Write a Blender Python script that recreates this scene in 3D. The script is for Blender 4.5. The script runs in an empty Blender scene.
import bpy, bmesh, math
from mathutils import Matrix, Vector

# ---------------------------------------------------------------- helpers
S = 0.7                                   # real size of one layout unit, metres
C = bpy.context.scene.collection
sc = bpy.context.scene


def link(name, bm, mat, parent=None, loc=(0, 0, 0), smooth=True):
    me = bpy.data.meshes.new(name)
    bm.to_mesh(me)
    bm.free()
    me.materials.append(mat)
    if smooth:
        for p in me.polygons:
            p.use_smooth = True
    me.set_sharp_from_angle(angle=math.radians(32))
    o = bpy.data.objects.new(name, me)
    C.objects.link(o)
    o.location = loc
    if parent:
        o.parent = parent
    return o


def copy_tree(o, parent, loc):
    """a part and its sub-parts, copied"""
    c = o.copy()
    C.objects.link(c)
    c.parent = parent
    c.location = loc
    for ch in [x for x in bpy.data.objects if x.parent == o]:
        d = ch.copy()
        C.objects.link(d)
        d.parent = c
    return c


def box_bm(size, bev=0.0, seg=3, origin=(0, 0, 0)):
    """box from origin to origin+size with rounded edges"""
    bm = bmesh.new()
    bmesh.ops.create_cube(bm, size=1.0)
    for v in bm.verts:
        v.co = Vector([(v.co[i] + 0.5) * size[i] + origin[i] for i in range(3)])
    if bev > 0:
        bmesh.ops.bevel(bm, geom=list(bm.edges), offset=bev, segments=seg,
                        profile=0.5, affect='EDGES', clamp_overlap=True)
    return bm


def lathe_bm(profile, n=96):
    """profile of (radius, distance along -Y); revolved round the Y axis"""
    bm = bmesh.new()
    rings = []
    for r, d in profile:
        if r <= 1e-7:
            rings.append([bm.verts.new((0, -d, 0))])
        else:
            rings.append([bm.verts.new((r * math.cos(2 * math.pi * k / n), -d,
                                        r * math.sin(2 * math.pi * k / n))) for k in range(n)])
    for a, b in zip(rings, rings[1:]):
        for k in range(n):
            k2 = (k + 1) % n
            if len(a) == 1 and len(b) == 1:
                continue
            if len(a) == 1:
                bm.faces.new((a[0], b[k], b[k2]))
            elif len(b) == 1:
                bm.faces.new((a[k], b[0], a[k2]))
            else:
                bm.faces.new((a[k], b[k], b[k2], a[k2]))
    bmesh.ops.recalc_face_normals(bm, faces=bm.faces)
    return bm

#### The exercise
Print all of the data exactly as it was given.

#### Answer to the task
Write a Blender Python script that recreates this scene in 3D. The script is for Blender 4.5. The script runs in an empty Blender scene.
import bpy, bmesh, math
from mathutils import Matrix, Vector

# ---------------------------------------------------------------- helpers
S = 0.7                                   # real size of one layout unit, metres
C = bpy.context.scene.collection
sc = bpy.context.scene


def link(name, bm, mat, parent=None, loc=(0, 0, 0), smooth=True):
    me = bpy.data.meshes.new(name)
    bm.to_mesh(me)
    bm.free()
    me.materials.append(mat)
    if smooth:
        for p in me.polygons:
            p.use_smooth = True
    me.set_sharp_from_angle(angle=math.radians(32))
    o = bpy.data.objects.new(name, me)
    C.objects.link(o)
    o.location = loc
    if parent:
        o.parent = parent
    return o


def copy_tree(o, parent, loc):
    """a part and its sub-parts, copied"""
    c = o.copy()
    C.objects.link(c)
    c.parent = parent
    c.location = loc
    for ch in [x for x in bpy.data.objects if x.parent == o]:
        d = ch.copy()
        C.objects.link(d)
        d.parent = c
    return c


def box_bm(size, bev=0.0, seg=3, origin=(0, 0, 0)):
    """box from origin to origin+size with rounded edges"""
    bm = bmesh.new()
    bmesh.ops.create_cube(bm, size=1.0)
    for v in bm.verts:
        v.co = Vector([(v.co[i] + 0.5) * size[i] + origin[i] for i in range(3)])
    if bev > 0:
        bmesh.ops.bevel(bm, geom=list(bm.edges), offset=bev, segments=seg,
                        profile=0.5, affect='EDGES', clamp_overlap=True)
    return bm


def lathe_bm(profile, n=96):
    """profile of (radius, distance along -Y); revolved round the Y axis"""
    bm = bmesh.new()
    rings = []
    for r, d in profile:
        if r <= 1e-7:
            rings.append([bm.verts.new((0, -d, 0))])
        else:
            rings.append([bm.verts.new((r * math.cos(2 * math.pi * k / n), -d,
                                        r * math.sin(2 * math.pi * k / n))) for k in range(n)])
    for a, b in zip(rings, rings[1:]):
        for k in range(n):
            k2 = (k + 1) % n
            if len(a) == 1 and len(b) == 1:
                continue
            if len(a) == 1:
                bm.faces.new((a[0], b[k], b[k2]))
            elif len(b) == 1:
                bm.faces.new((a[k], b[0], a[k2]))
            else:
                bm.faces.new((a[k], b[k], b[k2], a[k2]))
    bmesh.ops.recalc_face_normals(bm, faces=bm.faces)
    return bm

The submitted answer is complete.